The amount that we want private is also a bit generational. People who grow up with digital and social media have different levels of need than older generations. That isn't to say young people don't care about privacy because they do. However, they care about it differently than older generations, who mostly like to play their lives a little closer to the vest. 

Giving it Away for Free

Glenn Greenwald, lawyer, author, and journalist did a Ted Talk, "Why Privacy Matters." He makes the case that we would not even consider giving it to them if someone asked for your ATM card and PIN. However, we provide organizations a tremendous amount of information in exchange for the use of their products. You might have heard the saying, "If you are not paying for it, you're not the customer; you're the product being sold."

Apple has a new feature, the App Tracking Transparency, which stops apps from tracking you. When you download the latest software, you get the option to allow apps to ask to track you or not. I started playing with it and quickly learned that six apps were tracking me, and I wasn't aware of it. Moreover, they track lots of my activity, not just on their app but elsewhere on the Web. They have been doing it for years, long before Apple forced them to disclose it. Two that surprised me were:


Perhaps the problem is it makes you wonder about safety. Sure, some organizations might have a legitimate business reason for tracking you, something benign. But does it feel safe for that organization to have that information about your household? Do you trust the brand more knowing they are tracking your behavior? I suspect it doesn't, and it probably makes you feel uncomfortable. 

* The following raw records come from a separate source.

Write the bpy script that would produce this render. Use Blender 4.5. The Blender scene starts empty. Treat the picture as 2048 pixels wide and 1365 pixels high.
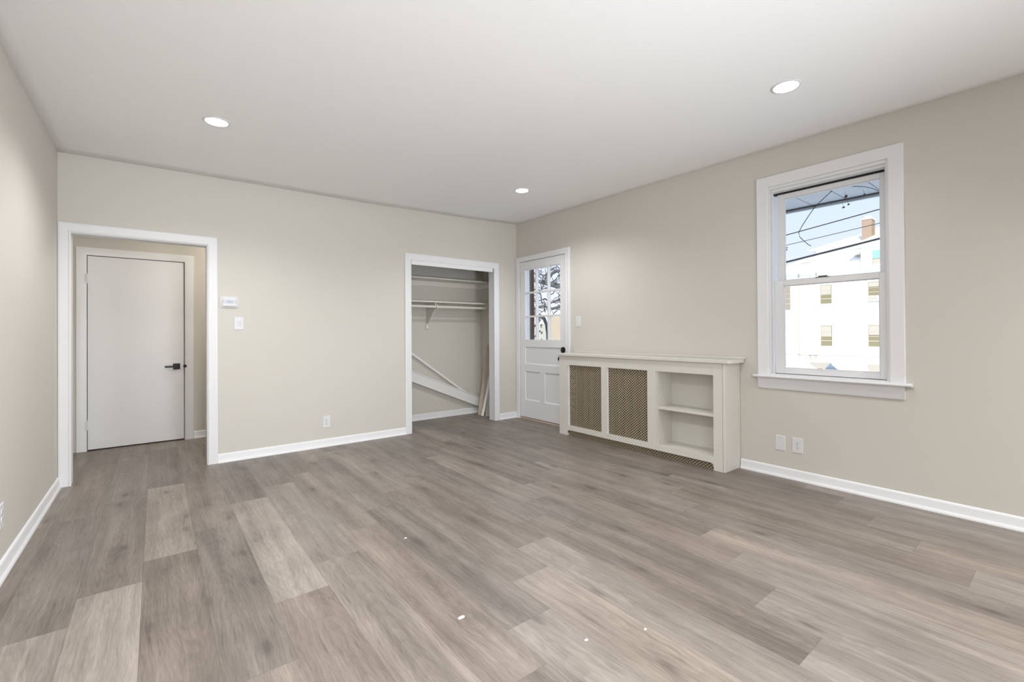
import bpy, bmesh, math, random
from mathutils import Vector, Matrix

random.seed(7)
scene = bpy.context.scene
col = scene.collection
PI = math.pi

# ------------------------------------------------------------------ room measures (metres)
D = 5.039      # front face of the far wall
XR = 4.060     # face of the right wall
XL = -0.608    # face of the left wall
YB = -3.40     # face of the wall behind the viewer
EYE = 1.2

# ------------------------------------------------------------------ camera
f_px, yaw, pitch, roll, cy = 904.4269, 0.6677, 0.0054, -0.0062, -20.4694
F = Vector((math.sin(yaw) * math.cos(pitch), math.cos(yaw) * math.cos(pitch), math.sin(pitch)))
R0 = Vector((math.cos(yaw), -math.sin(yaw), 0))
U0 = R0.cross(F)
Rv = R0 * math.cos(roll) + U0 * math.sin(roll)
Uv = -R0 * math.sin(roll) + U0 * math.cos(roll)
cam_data = bpy.data.cameras.new('camera')
cam = bpy.data.objects.new('camera', cam_data)
col.objects.link(cam)
M = Matrix((Rv, Uv, -F)).transposed().to_4x4()
M.translation = Vector((0, 0, EYE))
cam.matrix_world = M
cam_data.sensor_width = 36
cam_data.lens = f_px / 2048 * 36
cam_data.shift_y = cy / 2048
cam_data.clip_start = 0.05
cam_data.clip_end = 400
scene.camera = cam

# ------------------------------------------------------------------ view, sky, sun, added fill lights
scene.view_settings.view_transform = 'Standard'
scene.view_settings.look = 'None'
scene.view_settings.gamma = 1
scene.view_settings.use_curve_mapping = False
scene.view_settings.exposure = 0.06

world = bpy.data.worlds.new('winter_sky')
scene.world = world
world.use_nodes = True
wn = world.node_tree
wn.nodes.clear()
w_out = wn.nodes.new('ShaderNodeOutputWorld')
w_bg = wn.nodes.new('ShaderNodeBackground')
w_tc = wn.nodes.new('ShaderNodeTexCoord')
w_sep = wn.nodes.new('ShaderNodeSeparateXYZ')
w_ramp = wn.nodes.new('ShaderNodeValToRGB')
wn.links.new(w_tc.outputs['Generated'], w_sep.inputs[0])
wn.links.new(w_sep.outputs['Z'], w_ramp.inputs[0])
wn.links.new(w_ramp.outputs[0], w_bg.inputs[0])
wn.links.new(w_bg.outputs[0], w_out.inputs[0])
w_ramp.color_ramp.elements[0].position = 0.03
w_ramp.color_ramp.elements[0].color = (0.78, 0.77, 0.80, 1)
w_ramp.color_ramp.elements[1].position = 0.45
w_ramp.color_ramp.elements[1].color = (0.50, 0.63, 0.86, 1)
e = w_ramp.color_ramp.elements.new(0.17)
e.color = (0.62, 0.70, 0.86, 1)
w_bg.inputs[1].default_value = 1.30


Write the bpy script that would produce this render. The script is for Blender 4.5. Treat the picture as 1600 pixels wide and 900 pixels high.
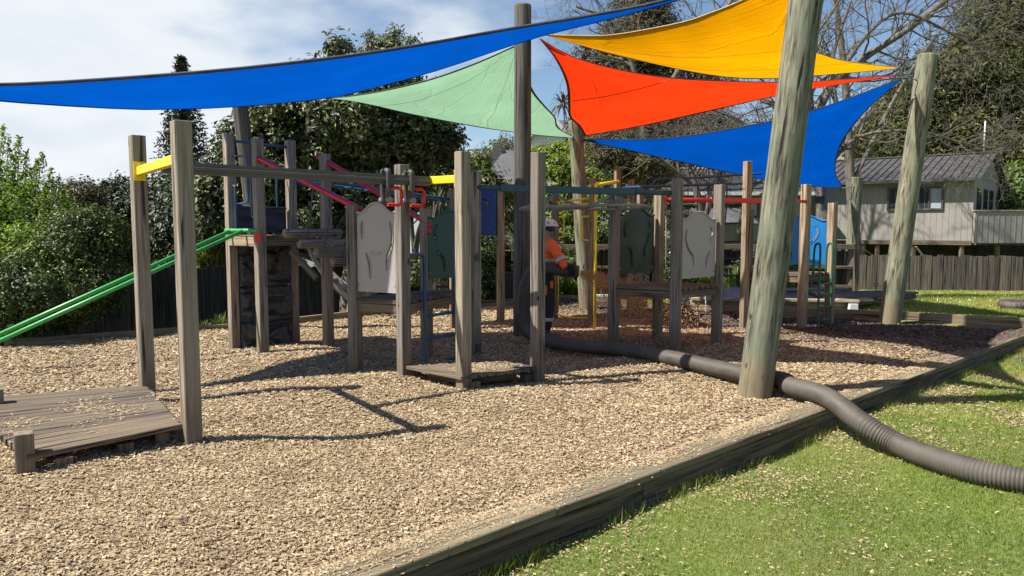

We use Alexa, Siri, and Google Home. They are all picking up information about us. However, I am not that worried about it. (Although now, I wonder if I should be more than I am?) Not only do I talk to it, but I also use it to do things around the house, like turn on the lights and other stuff like that. It didn't cost much, either. Amazon spent a lot of money to develop that AI for me to use, and at $50 for the device, it's clear I didn't pay for it. So, I view it as an economic transaction. I get value out of Alexa; Amazon receives information about the Shaw household. (Of course, that's my view. I'd love to hear yours in the comments below.)

If an organization wants to collect data about you, they should have to ask. Plus, they should have an option where you subscribe to the service for a fee, and in return, they won't collect data about you. or something like that. That arrangement would be more transparent and permissive than what we have today, and it's the transparency that is missing. 

For me, it's been a surprise about who is tracking me. It's not to say that I wouldn't carry on using some of these apps. If there were more transparency, it wouldn't feel so sneaky. Plus, they would then also be in a position to disclose why they collect the data. In some cases, the organization might not even know why. They might have just added it in because they can, but they aren't doing anything with the data. The reverse will likely be true, also. It might prove to be helpful that they want to collect the data. 

Not the carpet robots, though. Did you know that when you agreed to the terms and conditions (you know…that small type screen you scroll through as quickly as possible and accept?), you agree to let them map the interior of your house? So they're mapping your home! 

Social media is another group that bothers me with its data collection. I used to use Facebook. I no longer do because I felt like it was too intrusive. Well, it was one of the reasons. Another reason was some of my friends' views on life, but that's another story. Some things you don't want to know about your friends and their opinions. In times like that, we all wish there was a bit more privacy. 

Also, I have been moving away from Google Chrome, using a new browser extension called Duck Duck Go, which is an internet privacy company. The browser is designed to protect users’ privacy.

When it comes down to it, the issue for me is choice. If I'm given a choice, then I feel better about data collection. My guess is that some of your customers will feel the same.

So, What Should You Do About Your Customers' Privacy? 

Like it or not, there is likely to be a reckoning about collecting consumer's data. Just like the "No Call List" legislation that stopped our landlines from ringing all night with telemarketer calls, there could be a "No Data Collection" law that descends from the mighty halls of government. So what should businesses do about it? We have a couple of suggestions:

  • Give customers a choice. Set the customer expectation that you will collect their data, given their permissions. Then, let people choose. People will probably decide to give the data because it's not going to cost anything. I am aware of the duplicity here. On the one hand, I talk about the importance of customer segmentation. I encourage gathering the customer data and using it to anticipate their needs and improve the Customer Experience. However, I also think you have a responsibility to tell customers what information you are gathering. 
  • Know the boundaries. Imagine that you were dating someone and the relationship was new. Let's say their birthday was coming up, and you wanted to get them a gift that would make them happy. Now, you could ask in conversation about their interests and see what they say, or you could sneak into their home through an open window when they are away to see what they like. Which option seems in-bounds and which one doesn't? The same is true in business. If it feels like you are sneaking through customers' open windows to get the information, you probably should change how you collect data about them.
  • Get ahead of the problem. The days of grabbing up whatever data you can on the customer will end at some point. The earlier you can make a plan for this, the better. So, if your business model relies on collecting lots of data from customers, you should plan for how to stay in business once you have to disclose that to them. 
  • If you don't use it, don't collect it. In the cases where you are collecting the data but don't use it for anything, we suggest you stop now. When the big hullabaloo starts about unnecessary or inappropriate data collection, companies that engage in it will likely experience a PR nightmare. Is it worth the cost to your brand promise and reputation to risk it for data you don't even need or use? Moreover, what if there is a data breach? Better not to have it than to have it and not keep it safe. 

Privacy is something we all need, and few of us are getting it. As an organization, I encourage you to approach your data collection policy as you do with all things related to Customer Experience, with the customer at the center of everything you do. If you collect data about customers, make sure that you use it to do what is best for them, not you. Perhaps most importantly, be candid about it. No one likes a sneaky brand that is poking around in their business uninvited. Let customers decide what you can and can't collect about them. It will not only build trust, but it will also keep them giving you the most critical data of all: their annual sales volume.